Thieves steal ‘priceless’ jewels from Dresden royal palace

Daring raid on Green Vault holding 18th-century crown jewels shocks Saxony

 Historic grape cups on display in the Green Vault in Dresden. The royal jewels were  collected in the 18th century by King August. Photograph:  Ralf Hirschberger/EPA

Historic grape cups on display in the Green Vault in Dresden. The royal jewels were collected in the 18th century by King August. Photograph: Ralf Hirschberger/EPA

 

Jewels thieves have carried out a spectacular heist in Dresden, stealing dozens of priceless objects from the Saxon crown jewels.

At about 5am two thieves broke into the former royal palace and headed straight for the Green Vault jewel room. There they smashed their way into three glass cases containing 94 pieces of 18th century pearl and diamond jewellery.

“Nowhere in Europe is there a collection of jewels in this form and quality,” said Dirk Syndram, head of the Green Vault.

Dr Marion Ackermann, director general of the Dresden State Art Collections, said the value of the stolen objects was less their jewels but as part of a complete royal jewel collection from the 18th century, with rare techniques used to cut and polish the stones.

“We cannot speak of their material value because, to be honest, they are unsellable, we speak of their art historical value – which is priceless,” she said.

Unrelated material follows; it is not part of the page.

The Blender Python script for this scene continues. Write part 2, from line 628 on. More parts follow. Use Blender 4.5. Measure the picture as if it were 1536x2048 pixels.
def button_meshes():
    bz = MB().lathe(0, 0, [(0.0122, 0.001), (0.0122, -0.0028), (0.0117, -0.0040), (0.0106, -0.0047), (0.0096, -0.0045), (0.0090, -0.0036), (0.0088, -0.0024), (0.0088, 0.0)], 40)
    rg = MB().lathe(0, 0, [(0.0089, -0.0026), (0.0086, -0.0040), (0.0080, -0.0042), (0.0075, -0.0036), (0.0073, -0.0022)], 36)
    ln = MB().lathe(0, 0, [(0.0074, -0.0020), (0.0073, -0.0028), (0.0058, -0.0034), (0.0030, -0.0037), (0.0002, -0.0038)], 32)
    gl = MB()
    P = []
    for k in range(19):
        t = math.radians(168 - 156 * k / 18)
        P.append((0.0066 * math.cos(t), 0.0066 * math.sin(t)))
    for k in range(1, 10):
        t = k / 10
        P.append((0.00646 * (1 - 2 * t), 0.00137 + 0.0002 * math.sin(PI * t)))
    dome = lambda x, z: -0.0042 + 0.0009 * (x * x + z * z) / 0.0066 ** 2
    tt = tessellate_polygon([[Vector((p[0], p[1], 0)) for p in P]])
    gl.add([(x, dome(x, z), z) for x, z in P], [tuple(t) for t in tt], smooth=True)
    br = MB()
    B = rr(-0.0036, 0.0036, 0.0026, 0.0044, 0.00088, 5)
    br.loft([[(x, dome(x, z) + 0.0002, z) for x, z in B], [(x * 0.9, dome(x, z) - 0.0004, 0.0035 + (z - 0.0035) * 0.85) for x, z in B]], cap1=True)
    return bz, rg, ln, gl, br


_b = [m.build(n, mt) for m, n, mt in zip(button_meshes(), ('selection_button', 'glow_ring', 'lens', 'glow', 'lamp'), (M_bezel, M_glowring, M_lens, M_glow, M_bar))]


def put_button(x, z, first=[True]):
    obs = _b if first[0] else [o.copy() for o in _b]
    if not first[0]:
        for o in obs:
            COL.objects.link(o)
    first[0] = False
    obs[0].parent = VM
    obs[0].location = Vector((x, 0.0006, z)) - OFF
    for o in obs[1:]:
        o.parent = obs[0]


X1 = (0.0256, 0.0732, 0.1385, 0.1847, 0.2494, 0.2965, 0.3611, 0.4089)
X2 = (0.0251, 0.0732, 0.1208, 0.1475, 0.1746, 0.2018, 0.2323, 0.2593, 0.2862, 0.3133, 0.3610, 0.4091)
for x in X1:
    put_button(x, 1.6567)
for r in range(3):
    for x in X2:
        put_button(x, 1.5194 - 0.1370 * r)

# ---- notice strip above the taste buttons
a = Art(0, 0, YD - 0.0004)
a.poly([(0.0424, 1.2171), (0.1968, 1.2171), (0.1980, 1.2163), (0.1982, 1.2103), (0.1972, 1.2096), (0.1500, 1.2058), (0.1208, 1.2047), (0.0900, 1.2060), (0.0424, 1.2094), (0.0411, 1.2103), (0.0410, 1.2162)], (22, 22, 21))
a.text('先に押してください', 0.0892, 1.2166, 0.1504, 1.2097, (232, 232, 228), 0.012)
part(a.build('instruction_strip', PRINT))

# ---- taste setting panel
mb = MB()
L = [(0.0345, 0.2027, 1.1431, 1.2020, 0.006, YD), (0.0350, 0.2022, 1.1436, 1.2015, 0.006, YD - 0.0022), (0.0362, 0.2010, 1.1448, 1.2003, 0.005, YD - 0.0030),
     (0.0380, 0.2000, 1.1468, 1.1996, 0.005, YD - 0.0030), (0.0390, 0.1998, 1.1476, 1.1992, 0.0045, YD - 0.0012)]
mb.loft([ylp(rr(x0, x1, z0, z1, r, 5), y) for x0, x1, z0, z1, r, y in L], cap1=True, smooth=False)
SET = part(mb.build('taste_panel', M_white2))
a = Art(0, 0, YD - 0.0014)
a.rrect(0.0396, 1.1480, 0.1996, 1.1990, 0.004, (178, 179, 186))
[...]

The director expressed hope that the crown jewels are too well known to find buyers on international markets but could not rule out that the pieces will be broken up to sell the individual stones.

Police said they were informed at 4.59am on Monday by two security staff in the museum that they had seen two people in the vault. Investigators were unable to say at a lunchtime press conference if the alarm had been triggered or not. A fire at a nearby generator early on Monday morning had forced an electricity shutdown in the entire historic old town area area around the palace, on the banks of the River Elbe.

A police cordon in front of the Royal Palace housing the Green Vault in Dresden on Monday. Photograph: Sebastian Kahnert/dpa/AFP via Getty Images
A police cordon in front of the Royal Palace housing the Green Vault in Dresden on Monday. Photograph: Sebastian Kahnert/dpa/AFP via Getty Images
One of the rooms in the Green Vault (Gruenes Goelbe) at the Royal Palace in Dresden. Photograph: Sebastian Kahnert/AFP via Getty Images)
One of the rooms in the Green Vault (Gruenes Goelbe) at the Royal Palace in Dresden. Photograph: Sebastian Kahnert/AFP via Getty Images)

“The perpetrators forced their way in through a window on Palace Square after cutting through a grille,” said Volker Lange, local head of the federal criminal police (BKA). “They headed directly to the glass display cases, smashed them, disappeared from the building and vanished.”

Getaway car

Investigators are now studying video recordings of the break-in, and have informed all neighbouring police forces. They admitted that the hunt for the perpetrators is difficult, because the palace is five minutes’ drive from the motorway. They are examining a burnt-out Audi, found in an underground car park on Monday morning 15 minutes after the alarm was raised, on suspicion that it was the original getaway car.

The robbery has shocked Dresden and Saxony, which is proud of its royal jewels, collected in the 18th century by King August. At the outbreak of the second World War the 3,000-piece collection was bunkered in the nearby Königstein Castle. There it survived the firebombing of the city in February 1945 which destroyed three display rooms of the palace.

The collection was seized by the Red Army and only returned to East Germany in 1958. The historic Green Vault only reopened in its original location in 2006, after a €45 million renovation.

“Not just the state art collection was robbed but all Saxons,” said Michael Kretschmer, state premier in Saxony.

Curators admitted at lunchtime on Monday that a police investigation at the scene meant they had not yet had a chance to assess the full extent of the theft. One of the collection’s most valuable pieces has been saved, they said. A priceless 41 carat green diamond is currently on display in the Metropolitan Museum in New York.